▼▼▼

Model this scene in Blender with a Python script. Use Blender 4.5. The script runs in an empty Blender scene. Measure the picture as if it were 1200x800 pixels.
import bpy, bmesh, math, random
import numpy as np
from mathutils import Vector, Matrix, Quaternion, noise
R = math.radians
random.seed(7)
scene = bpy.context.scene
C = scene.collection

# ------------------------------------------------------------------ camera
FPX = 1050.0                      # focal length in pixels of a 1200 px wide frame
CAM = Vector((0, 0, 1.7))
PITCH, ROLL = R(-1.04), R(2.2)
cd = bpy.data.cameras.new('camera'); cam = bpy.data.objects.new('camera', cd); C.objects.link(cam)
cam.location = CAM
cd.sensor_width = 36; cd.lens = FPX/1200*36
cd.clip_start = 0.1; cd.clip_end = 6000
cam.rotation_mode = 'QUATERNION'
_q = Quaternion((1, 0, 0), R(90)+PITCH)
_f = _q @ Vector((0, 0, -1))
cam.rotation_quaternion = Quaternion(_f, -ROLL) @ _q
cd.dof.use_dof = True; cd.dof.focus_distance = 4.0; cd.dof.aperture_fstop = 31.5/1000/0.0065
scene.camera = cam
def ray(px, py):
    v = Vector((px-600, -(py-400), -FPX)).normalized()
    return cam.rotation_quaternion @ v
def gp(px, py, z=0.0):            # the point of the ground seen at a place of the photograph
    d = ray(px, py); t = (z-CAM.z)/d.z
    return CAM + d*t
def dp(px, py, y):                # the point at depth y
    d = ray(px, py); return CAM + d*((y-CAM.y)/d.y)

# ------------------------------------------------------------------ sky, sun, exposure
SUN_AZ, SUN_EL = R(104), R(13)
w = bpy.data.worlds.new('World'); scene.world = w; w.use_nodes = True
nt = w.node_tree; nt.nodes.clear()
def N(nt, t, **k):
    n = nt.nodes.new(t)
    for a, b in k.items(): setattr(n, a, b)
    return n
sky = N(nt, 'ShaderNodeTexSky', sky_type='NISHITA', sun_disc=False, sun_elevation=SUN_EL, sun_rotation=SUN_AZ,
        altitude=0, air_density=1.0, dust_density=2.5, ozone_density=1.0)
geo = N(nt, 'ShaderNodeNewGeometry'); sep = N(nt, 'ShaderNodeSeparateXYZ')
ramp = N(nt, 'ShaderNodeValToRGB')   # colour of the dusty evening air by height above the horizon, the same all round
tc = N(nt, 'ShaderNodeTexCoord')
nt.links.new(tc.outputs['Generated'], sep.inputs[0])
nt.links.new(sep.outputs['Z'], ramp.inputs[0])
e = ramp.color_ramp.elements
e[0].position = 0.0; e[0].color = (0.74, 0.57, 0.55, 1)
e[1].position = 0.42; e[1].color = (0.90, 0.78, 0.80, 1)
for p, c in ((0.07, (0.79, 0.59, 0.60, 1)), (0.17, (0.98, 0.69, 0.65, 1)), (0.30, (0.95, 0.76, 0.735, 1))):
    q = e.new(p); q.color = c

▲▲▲

WHAT TO DO: Write the listing out again, exactly as shown above.

REPLY TO THE TASK:
Model this scene in Blender with a Python script. Use Blender 4.5. The script runs in an empty Blender scene. Measure the picture as if it were 1200x800 pixels.
import bpy, bmesh, math, random
import numpy as np
from mathutils import Vector, Matrix, Quaternion, noise
R = math.radians
random.seed(7)
scene = bpy.context.scene
C = scene.collection

# ------------------------------------------------------------------ camera
FPX = 1050.0                      # focal length in pixels of a 1200 px wide frame
CAM = Vector((0, 0, 1.7))
PITCH, ROLL = R(-1.04), R(2.2)
cd = bpy.data.cameras.new('camera'); cam = bpy.data.objects.new('camera', cd); C.objects.link(cam)
cam.location = CAM
cd.sensor_width = 36; cd.lens = FPX/1200*36
cd.clip_start = 0.1; cd.clip_end = 6000
cam.rotation_mode = 'QUATERNION'
_q = Quaternion((1, 0, 0), R(90)+PITCH)
_f = _q @ Vector((0, 0, -1))
cam.rotation_quaternion = Quaternion(_f, -ROLL) @ _q
cd.dof.use_dof = True; cd.dof.focus_distance = 4.0; cd.dof.aperture_fstop = 31.5/1000/0.0065
scene.camera = cam
def ray(px, py):
    v = Vector((px-600, -(py-400), -FPX)).normalized()
    return cam.rotation_quaternion @ v
def gp(px, py, z=0.0):            # the point of the ground seen at a place of the photograph
    d = ray(px, py); t = (z-CAM.z)/d.z
    return CAM + d*t
def dp(px, py, y):                # the point at depth y
    d = ray(px, py); return CAM + d*((y-CAM.y)/d.y)

# ------------------------------------------------------------------ sky, sun, exposure
SUN_AZ, SUN_EL = R(104), R(13)
w = bpy.data.worlds.new('World'); scene.world = w; w.use_nodes = True
nt = w.node_tree; nt.nodes.clear()
def N(nt, t, **k):
    n = nt.nodes.new(t)
    for a, b in k.items(): setattr(n, a, b)
    return n
sky = N(nt, 'ShaderNodeTexSky', sky_type='NISHITA', sun_disc=False, sun_elevation=SUN_EL, sun_rotation=SUN_AZ,
        altitude=0, air_density=1.0, dust_density=2.5, ozone_density=1.0)
geo = N(nt, 'ShaderNodeNewGeometry'); sep = N(nt, 'ShaderNodeSeparateXYZ')
ramp = N(nt, 'ShaderNodeValToRGB')   # colour of the dusty evening air by height above the horizon, the same all round
tc = N(nt, 'ShaderNodeTexCoord')
nt.links.new(tc.outputs['Generated'], sep.inputs[0])
nt.links.new(sep.outputs['Z'], ramp.inputs[0])
e = ramp.color_ramp.elements
e[0].position = 0.0; e[0].color = (0.74, 0.57, 0.55, 1)
e[1].position = 0.42; e[1].color = (0.90, 0.78, 0.80, 1)
for p, c in ((0.07, (0.79, 0.59, 0.60, 1)), (0.17, (0.98, 0.69, 0.65, 1)), (0.30, (0.95, 0.76, 0.735, 1))):
    q = e.new(p); q.color = c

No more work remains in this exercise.